President Kadyrov’s press secretary Alvi Karimov also previously denied the existence of homosexuals in Chechnya.

“This publication is a complete lie,” he said last year.

“It is impossible to detain and oppress those who simply don’t exist in the Republic.”

“If there were such people in Chechnya, the law-enforcement agencies wouldn’t need to have anything to do with them, because their relatives would send them to a place of no return.”

But several testimonies in the updated report describe abuse by Chechen police and military personnel.

“They threw me to the floor and beat me,” said a victim known as I.J.

“They beat my chest and my face with their feet, and they hit my head against the floor. One of them said: ‘Do not beat him until the shock stage, at that point he will stop feeling pain. We don’t need that.’”

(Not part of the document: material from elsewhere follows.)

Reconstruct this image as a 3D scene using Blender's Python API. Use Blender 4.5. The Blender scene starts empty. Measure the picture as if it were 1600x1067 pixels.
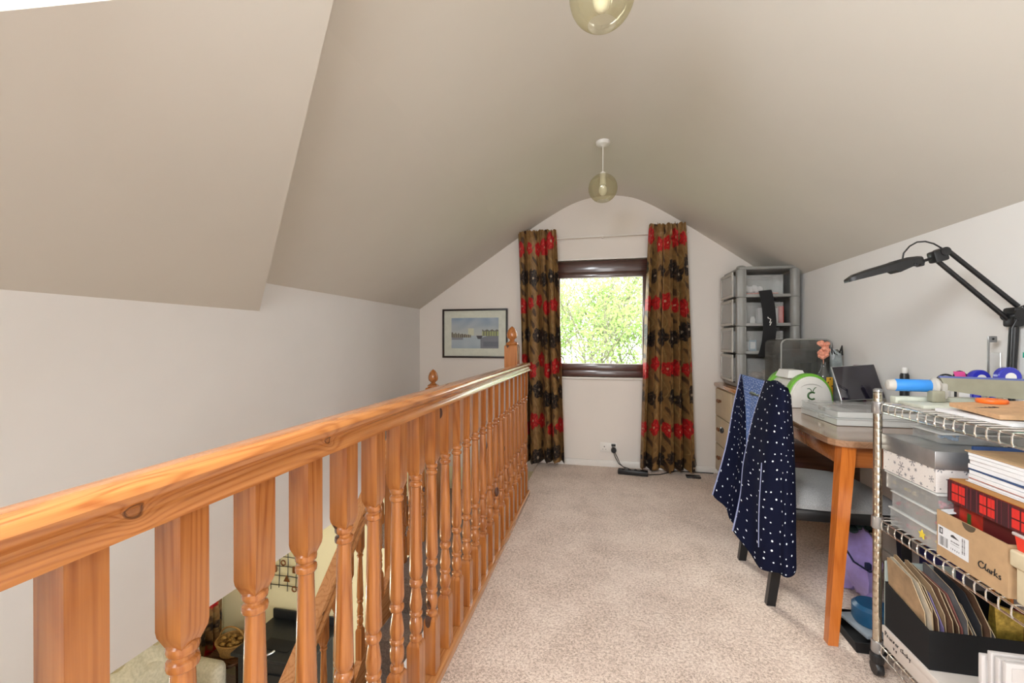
import bpy, bmesh, math, random
from mathutils import Vector, Matrix
from math import sin, cos, pi, radians as R
random.seed(7)
S = bpy.context.scene
COL = S.collection

# ------------------------------------------------------------------ camera, world, lights, exposure
cam = bpy.data.objects.new('camera', bpy.data.cameras.new('camera'))
COL.objects.link(cam)
cam.location = (0, 0, 1.12)
cam.rotation_euler = (R(90 - .19), 0, R(12.06))
cam.data.lens = 15.06; cam.data.sensor_width = 36; cam.data.clip_start = .02
S.camera = cam
S.view_settings.view_transform = 'Standard'; S.view_settings.look = 'None'
S.view_settings.gamma = 1; S.view_settings.use_curve_mapping = False
S.view_settings.exposure = 0.18

w = bpy.data.worlds.new('overcast_sky'); S.world = w; w.use_nodes = True
bg = w.node_tree.nodes['Background']
bg.inputs[0].default_value = (.93, .97, 1, 1); bg.inputs[1].default_value = 6.0

def area(name, loc, rot, sx, sy, power, col=(1, 1, 1)):
    l = bpy.data.lights.new(name, 'AREA'); l.shape = 'RECTANGLE'; l.size = sx; l.size_y = sy
    l.energy = power; l.color = col
    o = bpy.data.objects.new(name, l); COL.objects.link(o); o.location = loc; o.rotation_euler = rot
    return o
sun = bpy.data.lights.new('hazy_sun', 'SUN'); sun.energy = 2.2; sun.angle = R(14); sun.color = (1, .96, .88)
so = bpy.data.objects.new('hazy_sun', sun); COL.objects.link(so)
so.rotation_euler = Vector((.42, -1, -.62)).to_track_quat('-Z', 'Y').to_euler()
# daylight of the left roof window, with added fill lamps behind and at right
area('rear_fill', (.2, -2.1, 1.15), (R(84), 0, 0), 1.0, 1.3, 17, (1, .98, .95))  # added fill from behind the camera, no window known there
area('roof_window_daylight', (-.50, -.10, 1.93), (R(22), R(-52), 0), .5, .9, 44, (.90, .96, 1))
area('right_fill', (.80, -.15, 1.90), (R(20), R(22), 0), .6, .8, 3, (.95, .98, 1))  # added fill from the right, stands for no known roof window
# ceiling lamp of the living room below
def point(name, loc, power, col, r=.12):
    l = bpy.data.lights.new(name, 'POINT'); l.energy = power; l.color = col; l.shadow_soft_size = r
    o = bpy.data.objects.new(name, l); COL.objects.link(o); o.location = loc
point('lower_room_lamp', (-2.6, 1.3, -.5), 34, (1, .90, .70), .15)

# ------------------------------------------------------------------ materials
def newmat(name):
    m = bpy.data.materials.new(name); m.use_nodes = True
    nt = m.node_tree; b = nt.nodes['Principled BSDF']
    return m, nt, b
def N(nt, t, **k):
    n = nt.nodes.new(t)
    for a, v in k.items(): setattr(n, a, v)
    return n
def L(nt, a, b): nt.links.new(a, b)
def math_n(nt, op, a, b=None, c=None, clamp=False):
    n = N(nt, 'ShaderNodeMath', operation=op); n.use_clamp = clamp
    for i, v in enumerate((a, b, c)):
        if v is None: continue
        if isinstance(v, (int, float)): n.inputs[i].default_value = v
        else: L(nt, v, n.inputs[i])
    return n.outputs[0]
def ramp(nt, fac, stops):
    r = N(nt, 'ShaderNodeValToRGB'); L(nt, fac, r.inputs[0])
    e = r.color_ramp.elements
    while len(e) > 1: e.remove(e[-1])
    e[0].position = stops[0][0]; e[0].color = (*stops[0][1], 1)
    for p, c in stops[1:]:
        x = e.new(p); x.color = (*c, 1)
    return r.outputs[0]
def coords(nt, scale=(1, 1, 1), rnd=True):
    tc = N(nt, 'ShaderNodeTexCoord'); mp = N(nt, 'ShaderNodeMapping'); mp.inputs['Scale'].default_value = scale
    if rnd:
        oi = N(nt, 'ShaderNodeObjectInfo')
        va = N(nt, 'ShaderNodeVectorMath', operation='ADD')
        L(nt, tc.outputs['Object'], va.inputs[0])
        mu = math_n(nt, 'MULTIPLY', oi.outputs['Random'], 7.3); L(nt, mu, va.inputs[1])
        L(nt, va.outputs[0], mp.inputs[0])
    else: L(nt, tc.outputs['Object'], mp.inputs[0])
    return mp.outputs[0]
def noise(nt, vec, scale, detail=3, rough=.55, dist=0):
    n = N(nt, 'ShaderNodeTexNoise'); n.inputs['Scale'].default_value = scale; n.inputs['Detail'].default_value = detail
    n.inputs['Roughness'].default_value = rough; n.inputs['Distortion'].default_value = dist
    L(nt, vec, n.inputs['Vector']); return n.outputs[0]
def bump(nt, b, h, strength=.3, dist=.002):
    n = N(nt, 'ShaderNodeBump'); n.inputs['Strength'].default_value = strength; n.inputs['Distance'].default_value = dist
    L(nt, h, n.inputs['Height']); L(nt, n.outputs[0], b.inputs['Normal'])
def plain(name, col, rough=.5, metal=0, var=.06, scale=30, bmp=0, coat=0, emit=0, sheen=0):
    m, nt, b = newmat(name)
    v = coords(nt); n = noise(nt, v, scale)
    L(nt, ramp(nt, n, [(.3, tuple(c * (1 - var) for c in col)), (.7, tuple(min(1, c * (1 + var)) for c in col))]), b.inputs['Base Color'])
    b.inputs['Roughness'].default_value = rough; b.inputs['Metallic'].default_value = metal
    if coat: b.inputs['Coat Weight'].default_value = coat
    if sheen: b.inputs['Sheen Weight'].default_value = sheen
    if bmp: bump(nt, b, n, bmp, .001)
    if emit: b.inputs['Emission Color'].default_value = (*col, 1); b.inputs['Emission Strength'].default_value = emit
    return m
def wood(name, light, dark, axis=2, rough=.26, knots=(), rnd=True, coat=.7, auto=True):
    m, nt, b = newmat(name)
    sc = [60, 60, 60]; sc[axis] = 1.6
    v = coords(nt, tuple(sc), rnd)
    streak = noise(nt, v, 3.2, 5, .6)
    sc2 = [9, 9, 9]; sc2[axis] = .45
    v2 = coords(nt, tuple(sc2), rnd)
    ring = noise(nt, v2, 1, 2, .4)
    kd = None
    tc = N(nt, 'ShaderNodeTexCoord')
    for (kx, ky, kz, kr) in knots:
        d = N(nt, 'ShaderNodeVectorMath', operation='DISTANCE'); L(nt, tc.outputs['Object'], d.inputs[0]); d.inputs[1].default_value = (kx, ky, kz)
        q = math_n(nt, 'DIVIDE', d.outputs['Value'], kr)
        kd = q if kd is None else math_n(nt, 'MINIMUM', kd, q)
    rr = ring
    if kd is not None:
        inf = math_n(nt, 'DIVIDE', .22, math_n(nt, 'ADD', kd, .3)); rr = math_n(nt, 'ADD', ring, inf)
    bands = math_n(nt, 'MULTIPLY_ADD', math_n(nt, 'SINE', math_n(nt, 'MULTIPLY', rr, 120)), .5, .5)
    f = math_n(nt, 'ADD', math_n(nt, 'MULTIPLY', streak, .75), math_n(nt, 'MULTIPLY', math_n(nt, 'POWER', bands, 2.5), .24), clamp=True)
    col = ramp(nt, f, [(.28, light), (.5, tuple((a * .6 + c * .4) for a, c in zip(light, dark))), (.76, dark)])
    if auto:
        sk = [14, 14, 14]; sk[axis] = 7.5
        vk = coords(nt, tuple(sk), rnd)
        vo = N(nt, 'ShaderNodeTexVoronoi'); vo.inputs['Scale'].default_value = 1; L(nt, vk, vo.inputs['Vector'])
        sep = N(nt, 'ShaderNodeSeparateColor'); L(nt, vo.outputs['Color'], sep.inputs[0])
        on = math_n(nt, 'GREATER_THAN', sep.outputs[0], .74)
        k = math_n(nt, 'MULTIPLY', math_n(nt, 'LESS_THAN', vo.outputs['Distance'], .19), on)
        mx = N(nt, 'ShaderNodeMix', data_type='RGBA'); L(nt, k, mx.inputs[0]); L(nt, col, mx.inputs[6]); mx.inputs[7].default_value = (.07, .02, .008, 1)
        col = mx.outputs[2]
    if kd is not None:
        k2 = ramp(nt, kd, [(0, (.30, .30, .30)), (.55, (.22, .22, .22)), (.78, (.85, .85, .85)), (.95, (.40, .40, .40)), (1.5, (0, 0, 0))])
        mx = N(nt, 'ShaderNodeMix', data_type='RGBA'); L(nt, k2, mx.inputs[0]); L(nt, col, mx.inputs[6]); mx.inputs[7].default_value = (.05, .014, .006, 1)
        col = mx.outputs[2]
    L(nt, col, b.inputs['Base Color']); b.inputs['Roughness'].default_value = rough
    b.inputs['Coat Weight'].default_value = coat; b.inputs['Coat Roughness'].default_value = .12
    bump(nt, b, f, .12, .001)
    return m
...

Another victim known as E.F. described their car being raided by police who on finding bracelets and a leather bag said to them: “Are you a faggot? If you are, I’ll shoot you right here.”

The LGBT Network said that it continues to document reports of detentions in Chechnya with authorities “visiting the houses of some previously detained survivors to learn if they stayed or left the region”.

Many have fled the country over the past year to escape persecution according to the NGO.

“The Network’s activists evacuated 119 people from the region and accommodated the survivors in shelters located in the central part of Russia,” it said.

In an interview with HBO last year, President Ramzan Kadyrov denied any sort of crackdown: “This is gibberish. We don’t have such people. If there are any — take them to Canada. For the sake of Allah. Then, they would be far away from us.”